** Begin **

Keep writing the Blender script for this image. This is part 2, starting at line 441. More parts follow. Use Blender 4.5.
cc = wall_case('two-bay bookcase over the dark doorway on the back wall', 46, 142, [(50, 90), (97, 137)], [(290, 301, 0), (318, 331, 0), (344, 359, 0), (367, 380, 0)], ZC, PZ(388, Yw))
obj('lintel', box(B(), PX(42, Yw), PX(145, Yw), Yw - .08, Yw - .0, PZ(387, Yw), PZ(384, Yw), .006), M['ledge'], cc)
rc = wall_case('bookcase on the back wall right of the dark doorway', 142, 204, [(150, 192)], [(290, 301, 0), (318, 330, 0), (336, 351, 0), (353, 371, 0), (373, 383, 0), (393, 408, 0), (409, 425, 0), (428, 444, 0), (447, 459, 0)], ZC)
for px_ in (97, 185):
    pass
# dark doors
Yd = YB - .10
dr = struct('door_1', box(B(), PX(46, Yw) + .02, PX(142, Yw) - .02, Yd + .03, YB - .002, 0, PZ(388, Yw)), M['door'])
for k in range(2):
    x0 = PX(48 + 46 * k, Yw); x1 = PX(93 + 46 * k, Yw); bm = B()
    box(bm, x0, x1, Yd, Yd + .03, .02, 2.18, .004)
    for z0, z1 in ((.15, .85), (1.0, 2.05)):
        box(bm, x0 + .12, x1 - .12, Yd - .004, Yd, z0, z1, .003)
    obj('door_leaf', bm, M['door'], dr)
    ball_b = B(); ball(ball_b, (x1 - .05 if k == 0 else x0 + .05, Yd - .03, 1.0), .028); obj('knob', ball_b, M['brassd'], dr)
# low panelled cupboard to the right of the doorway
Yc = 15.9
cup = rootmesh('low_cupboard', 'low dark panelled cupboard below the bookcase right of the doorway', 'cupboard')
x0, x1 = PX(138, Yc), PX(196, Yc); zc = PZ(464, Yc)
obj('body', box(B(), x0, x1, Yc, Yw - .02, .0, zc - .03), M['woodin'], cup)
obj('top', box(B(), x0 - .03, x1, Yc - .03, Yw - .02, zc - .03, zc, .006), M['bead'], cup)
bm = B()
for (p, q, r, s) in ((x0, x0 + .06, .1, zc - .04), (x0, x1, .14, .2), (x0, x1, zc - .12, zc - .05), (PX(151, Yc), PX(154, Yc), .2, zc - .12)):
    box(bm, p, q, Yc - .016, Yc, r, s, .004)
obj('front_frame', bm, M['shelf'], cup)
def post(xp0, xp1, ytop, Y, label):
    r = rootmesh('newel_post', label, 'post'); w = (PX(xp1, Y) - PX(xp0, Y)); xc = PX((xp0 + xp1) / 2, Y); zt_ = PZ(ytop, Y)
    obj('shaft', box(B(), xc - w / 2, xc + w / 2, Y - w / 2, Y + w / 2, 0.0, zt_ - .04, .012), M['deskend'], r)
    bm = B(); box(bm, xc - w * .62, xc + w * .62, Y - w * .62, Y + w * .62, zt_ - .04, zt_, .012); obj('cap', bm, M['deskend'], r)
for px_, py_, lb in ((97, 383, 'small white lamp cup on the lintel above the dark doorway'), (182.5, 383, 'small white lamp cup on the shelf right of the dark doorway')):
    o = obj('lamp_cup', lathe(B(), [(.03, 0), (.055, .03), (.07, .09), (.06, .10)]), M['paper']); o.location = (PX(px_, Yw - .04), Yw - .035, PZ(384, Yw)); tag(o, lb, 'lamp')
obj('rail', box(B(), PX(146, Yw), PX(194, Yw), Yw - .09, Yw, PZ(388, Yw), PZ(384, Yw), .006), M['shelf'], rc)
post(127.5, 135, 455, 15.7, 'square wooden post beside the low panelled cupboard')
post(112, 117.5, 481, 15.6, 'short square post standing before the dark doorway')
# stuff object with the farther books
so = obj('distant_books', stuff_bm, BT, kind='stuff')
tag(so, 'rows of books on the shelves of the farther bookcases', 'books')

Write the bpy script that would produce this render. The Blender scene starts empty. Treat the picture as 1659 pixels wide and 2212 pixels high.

** End **

_Description of the task_
Transcribe each record exactly. Leave nothing out.

_Written response_
Keep writing the Blender script for this image. This is part 2, starting at line 441. More parts follow. Use Blender 4.5.
cc = wall_case('two-bay bookcase over the dark doorway on the back wall', 46, 142, [(50, 90), (97, 137)], [(290, 301, 0), (318, 331, 0), (344, 359, 0), (367, 380, 0)], ZC, PZ(388, Yw))
obj('lintel', box(B(), PX(42, Yw), PX(145, Yw), Yw - .08, Yw - .0, PZ(387, Yw), PZ(384, Yw), .006), M['ledge'], cc)
rc = wall_case('bookcase on the back wall right of the dark doorway', 142, 204, [(150, 192)], [(290, 301, 0), (318, 330, 0), (336, 351, 0), (353, 371, 0), (373, 383, 0), (393, 408, 0), (409, 425, 0), (428, 444, 0), (447, 459, 0)], ZC)
for px_ in (97, 185):
    pass
# dark doors
Yd = YB - .10
dr = struct('door_1', box(B(), PX(46, Yw) + .02, PX(142, Yw) - .02, Yd + .03, YB - .002, 0, PZ(388, Yw)), M['door'])
for k in range(2):
    x0 = PX(48 + 46 * k, Yw); x1 = PX(93 + 46 * k, Yw); bm = B()
    box(bm, x0, x1, Yd, Yd + .03, .02, 2.18, .004)
    for z0, z1 in ((.15, .85), (1.0, 2.05)):
        box(bm, x0 + .12, x1 - .12, Yd - .004, Yd, z0, z1, .003)
    obj('door_leaf', bm, M['door'], dr)
    ball_b = B(); ball(ball_b, (x1 - .05 if k == 0 else x0 + .05, Yd - .03, 1.0), .028); obj('knob', ball_b, M['brassd'], dr)
# low panelled cupboard to the right of the doorway
Yc = 15.9
cup = rootmesh('low_cupboard', 'low dark panelled cupboard below the bookcase right of the doorway', 'cupboard')
x0, x1 = PX(138, Yc), PX(196, Yc); zc = PZ(464, Yc)
obj('body', box(B(), x0, x1, Yc, Yw - .02, .0, zc - .03), M['woodin'], cup)
obj('top', box(B(), x0 - .03, x1, Yc - .03, Yw - .02, zc - .03, zc, .006), M['bead'], cup)
bm = B()
for (p, q, r, s) in ((x0, x0 + .06, .1, zc - .04), (x0, x1, .14, .2), (x0, x1, zc - .12, zc - .05), (PX(151, Yc), PX(154, Yc), .2, zc - .12)):
    box(bm, p, q, Yc - .016, Yc, r, s, .004)
obj('front_frame', bm, M['shelf'], cup)
def post(xp0, xp1, ytop, Y, label):
    r = rootmesh('newel_post', label, 'post'); w = (PX(xp1, Y) - PX(xp0, Y)); xc = PX((xp0 + xp1) / 2, Y); zt_ = PZ(ytop, Y)
    obj('shaft', box(B(), xc - w / 2, xc + w / 2, Y - w / 2, Y + w / 2, 0.0, zt_ - .04, .012), M['deskend'], r)
    bm = B(); box(bm, xc - w * .62, xc + w * .62, Y - w * .62, Y + w * .62, zt_ - .04, zt_, .012); obj('cap', bm, M['deskend'], r)
for px_, py_, lb in ((97, 383, 'small white lamp cup on the lintel above the dark doorway'), (182.5, 383, 'small white lamp cup on the shelf right of the dark doorway')):
    o = obj('lamp_cup', lathe(B(), [(.03, 0), (.055, .03), (.07, .09), (.06, .10)]), M['paper']); o.location = (PX(px_, Yw - .04), Yw - .035, PZ(384, Yw)); tag(o, lb, 'lamp')
obj('rail', box(B(), PX(146, Yw), PX(194, Yw), Yw - .09, Yw, PZ(388, Yw), PZ(384, Yw), .006), M['shelf'], rc)
post(127.5, 135, 455, 15.7, 'square wooden post beside the low panelled cupboard')
post(112, 117.5, 481, 15.6, 'short square post standing before the dark doorway')
# stuff object with the farther books
so = obj('distant_books', stuff_bm, BT, kind='stuff')
tag(so, 'rows of books on the shelves of the farther bookcases', 'books')

Write the bpy script that would produce this render. The Blender scene starts empty. Treat the picture as 1659 pixels wide and 2212 pixels high.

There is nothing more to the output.